Tuan Guru tradisionalis biasanya bertempat dan menyampaikan ajaranya di surau-surau dan dalam kelompok-kelompok tarekat. Sedangkan Tuan Guru modernis biasanya ditandai keterkaitannya dengan institusi atau organisasi semisal, majelis ulama Indonesia (MUI), Muhammadiyah, para Tuan Guru Institut Agama Islam Negeri (IAIN), Tuan Guru pada Departemen Agama (Depag) dan hakim-hakim agama.

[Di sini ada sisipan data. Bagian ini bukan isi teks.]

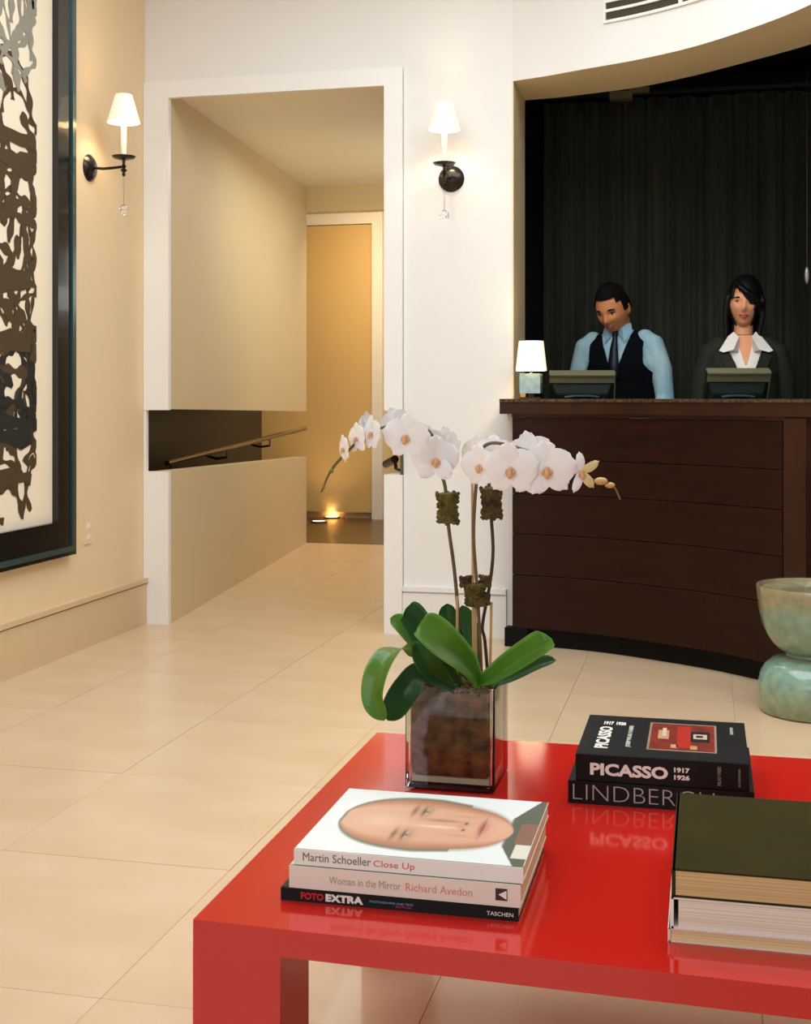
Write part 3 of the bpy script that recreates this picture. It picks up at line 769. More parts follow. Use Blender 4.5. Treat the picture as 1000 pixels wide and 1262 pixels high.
for k in range(11):
    x0 = -.06+.012*k
    atube(hb_, [(x0, .085, .04), (x0*1.1, .098, -.05), (x0*1.2, .09, -.14), (x0*1.25, .085, -.24)], [.014,.016,.015,.006], 8)
for k in range(8):     # fringe sweeping across the forehead
    a = k/7; x1 = .0+.075*a
    atube(hb_, [(-.048, -.062, .098), (-.03+.03*a, -.098+.01*a, .080-.012*a), (.01+.035*a, -.108+.02*a, .052-.016*a), (x1*.6+.03, -.100+.035*a, .028-.03*a), (.058+.022*a, -.066+.03*a, -.012-.04*a)], [.008,.010,.011,.009,.005], 8)
bmesh.ops.transform(hb_, matrix=HMw, verts=hb_.verts[:])
remeshed('hair', hb_, M_hairw, wom, .0045, 2)
# blouse in the V of the jacket, collar wings over the lapels
secs_w = [(.95,.158,.114,.01),(1.05,.150,.112,.01),(1.2,.160,.120,.01),(z-.14,.168,.134,.005),(z-.05,.174,.104,.01),(z+.012,.114,.079,.018),(z+.040,.072,.066,.02)]
def hole_b(c):
    if c.y > -.02: return True
    vz = z-.215
    inner = c.z > z-.115 and abs(c.x) < (c.z-(z-.115))*.30
    return inner or c.z < vz or abs(c.x) > (c.z-vz)*.38+.010
garment('blouse', M_wht, wom, secs_w, hole_b, .005)
def hole_j(c):
    if c.y < 0:
        vz = z-.225
        if c.z > vz and abs(c.x) < (c.z-vz)*.42: return True
    return abs(c.x) > .150 and c.z > z-.17
# skin of the neckline
def hole_s(c): return c.y > -.02 or not (c.z > z-.125 and abs(c.x) < (c.z-(z-.125))*.36)
garment('neckline', skin_w, wom, secs_w, hole_s, .003, th=.002)
garment('jacket_front', M_jack, wom, secs_w, hole_j, .011)
for s in (-1, 1):
    w_ = quad_sheet('collar_wing', [(s*.034, -.088, z-.045), (s*.030, -.066, z+.030), (s*.052, -.030, z+.055), (s*.078, -.036, z+.034), (s*.125, -.100, z-.038), (s*.105, -.108, z-.046), (s*.060, -.116, z-.035)], M_wht, wom, .003)
    w_.location = (0, -.012, 0)
    l_ = quad_sheet('lapel', [(s*.016, -.150, z-.215), (s*.052, -.146, z-.10), (s*.078, -.132, z-.05), (s*.120, -.116, z-.062), (s*.104, -.132, z-.10), (s*.090, -.142, z-.13), (s*.030, -.156, z-.22)], M_jack, wom, .003)
bm = bmesh.new(); asphere(bm, (0.02, -.150, z-.30), .009, (1, .4, 1), 10); fin('button', bm, M_dark, wom)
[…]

Sementara Tuan Guru fundamentalis misalnya banyak tergabung dalam Front Pembela Islam (FPI), Laskar Jihat, Hizbut Tahrir Indonesia (HTI) dan lainnya.

Dari kenyataan di atas, karenanaya untuk selalu menyatakan bahwa Tuan Guru selalu benar dan oleh karenanya selalu mesti dibela adalah kedzaliman. Tragedi-tragedi kemanusiaan di pulau Lombok dalam beberapa tahun yang lalu, dan relatif dalam masa-masa terakhir ini biasanya muncul dari pandangan semacam itu. Disini penulis tidak akan menyebutkan contohnya, cukuplah ia menjadi rahasia umum dalam masyarakat di pulau Lombok. Merasa pasti dan selalu benar yang oleh karenanya bisa membantai semua penentangnya.

Kita percaya bahwa agama yang kita anut (yakni Dienul Islam) mengajarkan kebaikan dalam bingkai kemaslahatan dan maqasid al-syariah. Tapi umat penganutnya yang juga Tuan Guru adalah insan yang serba kekurangan. Karenanya mari membela Islam sembari bersikap kritis terhadap Tuan Guru, juga terhadap umat agama apapun yang melakukan kejahatan dan pembenaran yang dilakukan yang mengidentikkan dirinya dengan agama.